◆ **Task details**:
Reproduce precisely the lines between the start of the data below and the line with "from mathutils import Vector, Matrix", both included.

━━━━━━━━━━━━━━━━

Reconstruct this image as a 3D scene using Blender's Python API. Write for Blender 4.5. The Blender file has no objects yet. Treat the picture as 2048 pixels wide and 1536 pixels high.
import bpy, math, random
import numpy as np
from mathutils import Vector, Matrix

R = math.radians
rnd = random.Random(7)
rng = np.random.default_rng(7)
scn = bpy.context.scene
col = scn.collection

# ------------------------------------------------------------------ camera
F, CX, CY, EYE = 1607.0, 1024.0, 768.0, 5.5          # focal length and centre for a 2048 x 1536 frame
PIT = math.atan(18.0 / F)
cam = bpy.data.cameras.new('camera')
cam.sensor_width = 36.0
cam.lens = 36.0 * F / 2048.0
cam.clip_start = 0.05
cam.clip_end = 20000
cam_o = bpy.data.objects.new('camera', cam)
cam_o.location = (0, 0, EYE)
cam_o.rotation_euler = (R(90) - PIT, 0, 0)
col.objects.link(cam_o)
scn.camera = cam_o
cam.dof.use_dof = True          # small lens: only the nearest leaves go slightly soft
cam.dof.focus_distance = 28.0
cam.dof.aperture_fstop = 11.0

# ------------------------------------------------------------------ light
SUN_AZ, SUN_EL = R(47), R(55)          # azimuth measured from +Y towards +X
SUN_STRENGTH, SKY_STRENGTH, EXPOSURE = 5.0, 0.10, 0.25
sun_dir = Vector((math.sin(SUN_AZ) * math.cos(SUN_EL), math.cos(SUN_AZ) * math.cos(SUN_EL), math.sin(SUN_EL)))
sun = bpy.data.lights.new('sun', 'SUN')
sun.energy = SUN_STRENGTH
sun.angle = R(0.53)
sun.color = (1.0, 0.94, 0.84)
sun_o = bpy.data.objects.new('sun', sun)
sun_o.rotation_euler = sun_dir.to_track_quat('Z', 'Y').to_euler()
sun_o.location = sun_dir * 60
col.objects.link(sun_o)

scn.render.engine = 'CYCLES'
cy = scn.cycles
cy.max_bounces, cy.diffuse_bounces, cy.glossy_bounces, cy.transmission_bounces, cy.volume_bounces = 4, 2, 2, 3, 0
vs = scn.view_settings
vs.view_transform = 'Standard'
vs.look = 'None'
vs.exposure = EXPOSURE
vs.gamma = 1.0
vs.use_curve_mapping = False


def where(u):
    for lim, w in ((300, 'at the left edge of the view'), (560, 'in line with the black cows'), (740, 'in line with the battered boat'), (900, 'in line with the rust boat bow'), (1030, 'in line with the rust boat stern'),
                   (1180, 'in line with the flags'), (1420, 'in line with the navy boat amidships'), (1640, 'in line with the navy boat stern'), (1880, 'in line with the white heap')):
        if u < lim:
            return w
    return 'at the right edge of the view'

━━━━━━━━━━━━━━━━

◆ **Solution below**:
Reconstruct this image as a 3D scene using Blender's Python API. Write for Blender 4.5. The Blender file has no objects yet. Treat the picture as 2048 pixels wide and 1536 pixels high.
import bpy, math, random
import numpy as np
from mathutils import Vector, Matrix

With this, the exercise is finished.